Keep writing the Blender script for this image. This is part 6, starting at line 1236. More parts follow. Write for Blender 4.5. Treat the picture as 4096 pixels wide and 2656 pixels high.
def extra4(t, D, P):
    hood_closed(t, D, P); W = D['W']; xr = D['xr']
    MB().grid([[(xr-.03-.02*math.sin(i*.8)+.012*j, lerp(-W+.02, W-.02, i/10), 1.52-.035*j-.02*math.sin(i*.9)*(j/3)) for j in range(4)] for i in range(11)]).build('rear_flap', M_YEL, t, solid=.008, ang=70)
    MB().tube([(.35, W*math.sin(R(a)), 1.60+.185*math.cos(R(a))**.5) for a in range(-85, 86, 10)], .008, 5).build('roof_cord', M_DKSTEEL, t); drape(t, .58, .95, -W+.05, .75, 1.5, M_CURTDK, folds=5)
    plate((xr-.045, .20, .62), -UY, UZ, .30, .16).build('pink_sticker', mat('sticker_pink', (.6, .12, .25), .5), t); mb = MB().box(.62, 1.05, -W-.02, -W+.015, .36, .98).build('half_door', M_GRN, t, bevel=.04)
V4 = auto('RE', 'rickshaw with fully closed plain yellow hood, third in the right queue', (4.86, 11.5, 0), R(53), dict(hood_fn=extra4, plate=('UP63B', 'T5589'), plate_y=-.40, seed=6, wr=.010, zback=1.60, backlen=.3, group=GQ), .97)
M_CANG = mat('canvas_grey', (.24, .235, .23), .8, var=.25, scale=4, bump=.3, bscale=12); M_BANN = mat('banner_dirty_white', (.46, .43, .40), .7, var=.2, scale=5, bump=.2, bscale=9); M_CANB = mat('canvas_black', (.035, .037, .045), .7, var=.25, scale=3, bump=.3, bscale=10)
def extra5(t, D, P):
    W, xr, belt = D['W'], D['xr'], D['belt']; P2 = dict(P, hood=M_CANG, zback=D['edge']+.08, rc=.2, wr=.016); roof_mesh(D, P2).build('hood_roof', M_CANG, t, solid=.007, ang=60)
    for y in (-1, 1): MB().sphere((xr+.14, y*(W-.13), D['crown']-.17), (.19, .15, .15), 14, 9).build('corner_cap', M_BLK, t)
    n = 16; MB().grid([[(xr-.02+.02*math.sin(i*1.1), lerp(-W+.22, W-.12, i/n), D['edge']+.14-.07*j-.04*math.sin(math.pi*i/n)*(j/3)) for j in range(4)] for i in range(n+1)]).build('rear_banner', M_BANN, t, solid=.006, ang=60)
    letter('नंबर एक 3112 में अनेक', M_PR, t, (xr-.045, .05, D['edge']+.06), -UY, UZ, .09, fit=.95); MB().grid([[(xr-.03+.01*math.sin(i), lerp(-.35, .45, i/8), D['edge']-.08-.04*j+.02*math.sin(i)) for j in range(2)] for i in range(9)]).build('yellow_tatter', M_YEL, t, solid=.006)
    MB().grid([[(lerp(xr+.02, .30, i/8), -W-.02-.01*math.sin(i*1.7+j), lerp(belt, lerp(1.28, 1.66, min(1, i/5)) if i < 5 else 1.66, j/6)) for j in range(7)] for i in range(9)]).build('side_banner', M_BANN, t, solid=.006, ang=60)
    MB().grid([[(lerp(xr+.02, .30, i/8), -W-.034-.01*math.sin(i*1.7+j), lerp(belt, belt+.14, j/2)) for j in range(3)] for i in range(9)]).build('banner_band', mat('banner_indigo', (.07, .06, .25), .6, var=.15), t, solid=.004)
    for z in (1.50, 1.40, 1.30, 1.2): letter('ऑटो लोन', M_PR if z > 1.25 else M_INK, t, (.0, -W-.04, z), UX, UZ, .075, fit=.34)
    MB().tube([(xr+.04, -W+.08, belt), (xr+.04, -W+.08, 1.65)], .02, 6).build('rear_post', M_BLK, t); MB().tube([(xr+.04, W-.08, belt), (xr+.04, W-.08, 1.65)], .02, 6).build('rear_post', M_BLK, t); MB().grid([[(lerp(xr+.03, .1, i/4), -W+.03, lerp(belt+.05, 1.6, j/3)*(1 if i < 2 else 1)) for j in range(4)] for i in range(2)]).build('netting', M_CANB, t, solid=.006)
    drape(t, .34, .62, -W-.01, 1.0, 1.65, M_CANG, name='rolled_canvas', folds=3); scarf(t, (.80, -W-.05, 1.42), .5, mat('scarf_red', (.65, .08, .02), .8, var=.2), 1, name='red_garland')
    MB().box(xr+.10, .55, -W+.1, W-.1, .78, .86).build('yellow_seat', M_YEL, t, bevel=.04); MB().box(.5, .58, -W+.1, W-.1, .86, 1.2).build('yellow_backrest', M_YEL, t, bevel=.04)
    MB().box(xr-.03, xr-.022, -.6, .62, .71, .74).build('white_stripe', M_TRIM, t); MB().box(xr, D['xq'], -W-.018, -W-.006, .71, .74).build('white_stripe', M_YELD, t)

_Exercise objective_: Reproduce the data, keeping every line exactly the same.

_Correct response_:
Keep writing the Blender script for this image. This is part 6, starting at line 1236. More parts follow. Write for Blender 4.5. Treat the picture as 4096 pixels wide and 2656 pixels high.
def extra4(t, D, P):
    hood_closed(t, D, P); W = D['W']; xr = D['xr']
    MB().grid([[(xr-.03-.02*math.sin(i*.8)+.012*j, lerp(-W+.02, W-.02, i/10), 1.52-.035*j-.02*math.sin(i*.9)*(j/3)) for j in range(4)] for i in range(11)]).build('rear_flap', M_YEL, t, solid=.008, ang=70)
    MB().tube([(.35, W*math.sin(R(a)), 1.60+.185*math.cos(R(a))**.5) for a in range(-85, 86, 10)], .008, 5).build('roof_cord', M_DKSTEEL, t); drape(t, .58, .95, -W+.05, .75, 1.5, M_CURTDK, folds=5)
    plate((xr-.045, .20, .62), -UY, UZ, .30, .16).build('pink_sticker', mat('sticker_pink', (.6, .12, .25), .5), t); mb = MB().box(.62, 1.05, -W-.02, -W+.015, .36, .98).build('half_door', M_GRN, t, bevel=.04)
V4 = auto('RE', 'rickshaw with fully closed plain yellow hood, third in the right queue', (4.86, 11.5, 0), R(53), dict(hood_fn=extra4, plate=('UP63B', 'T5589'), plate_y=-.40, seed=6, wr=.010, zback=1.60, backlen=.3, group=GQ), .97)
M_CANG = mat('canvas_grey', (.24, .235, .23), .8, var=.25, scale=4, bump=.3, bscale=12); M_BANN = mat('banner_dirty_white', (.46, .43, .40), .7, var=.2, scale=5, bump=.2, bscale=9); M_CANB = mat('canvas_black', (.035, .037, .045), .7, var=.25, scale=3, bump=.3, bscale=10)
def extra5(t, D, P):
    W, xr, belt = D['W'], D['xr'], D['belt']; P2 = dict(P, hood=M_CANG, zback=D['edge']+.08, rc=.2, wr=.016); roof_mesh(D, P2).build('hood_roof', M_CANG, t, solid=.007, ang=60)
    for y in (-1, 1): MB().sphere((xr+.14, y*(W-.13), D['crown']-.17), (.19, .15, .15), 14, 9).build('corner_cap', M_BLK, t)
    n = 16; MB().grid([[(xr-.02+.02*math.sin(i*1.1), lerp(-W+.22, W-.12, i/n), D['edge']+.14-.07*j-.04*math.sin(math.pi*i/n)*(j/3)) for j in range(4)] for i in range(n+1)]).build('rear_banner', M_BANN, t, solid=.006, ang=60)
    letter('नंबर एक 3112 में अनेक', M_PR, t, (xr-.045, .05, D['edge']+.06), -UY, UZ, .09, fit=.95); MB().grid([[(xr-.03+.01*math.sin(i), lerp(-.35, .45, i/8), D['edge']-.08-.04*j+.02*math.sin(i)) for j in range(2)] for i in range(9)]).build('yellow_tatter', M_YEL, t, solid=.006)
    MB().grid([[(lerp(xr+.02, .30, i/8), -W-.02-.01*math.sin(i*1.7+j), lerp(belt, lerp(1.28, 1.66, min(1, i/5)) if i < 5 else 1.66, j/6)) for j in range(7)] for i in range(9)]).build('side_banner', M_BANN, t, solid=.006, ang=60)
    MB().grid([[(lerp(xr+.02, .30, i/8), -W-.034-.01*math.sin(i*1.7+j), lerp(belt, belt+.14, j/2)) for j in range(3)] for i in range(9)]).build('banner_band', mat('banner_indigo', (.07, .06, .25), .6, var=.15), t, solid=.004)
    for z in (1.50, 1.40, 1.30, 1.2): letter('ऑटो लोन', M_PR if z > 1.25 else M_INK, t, (.0, -W-.04, z), UX, UZ, .075, fit=.34)
    MB().tube([(xr+.04, -W+.08, belt), (xr+.04, -W+.08, 1.65)], .02, 6).build('rear_post', M_BLK, t); MB().tube([(xr+.04, W-.08, belt), (xr+.04, W-.08, 1.65)], .02, 6).build('rear_post', M_BLK, t); MB().grid([[(lerp(xr+.03, .1, i/4), -W+.03, lerp(belt+.05, 1.6, j/3)*(1 if i < 2 else 1)) for j in range(4)] for i in range(2)]).build('netting', M_CANB, t, solid=.006)
    drape(t, .34, .62, -W-.01, 1.0, 1.65, M_CANG, name='rolled_canvas', folds=3); scarf(t, (.80, -W-.05, 1.42), .5, mat('scarf_red', (.65, .08, .02), .8, var=.2), 1, name='red_garland')
    MB().box(xr+.10, .55, -W+.1, W-.1, .78, .86).build('yellow_seat', M_YEL, t, bevel=.04); MB().box(.5, .58, -W+.1, W-.1, .86, 1.2).build('yellow_backrest', M_YEL, t, bevel=.04)
    MB().box(xr-.03, xr-.022, -.6, .62, .71, .74).build('white_stripe', M_TRIM, t); MB().box(xr, D['xq'], -W-.018, -W-.006, .71, .74).build('white_stripe', M_YELD, t)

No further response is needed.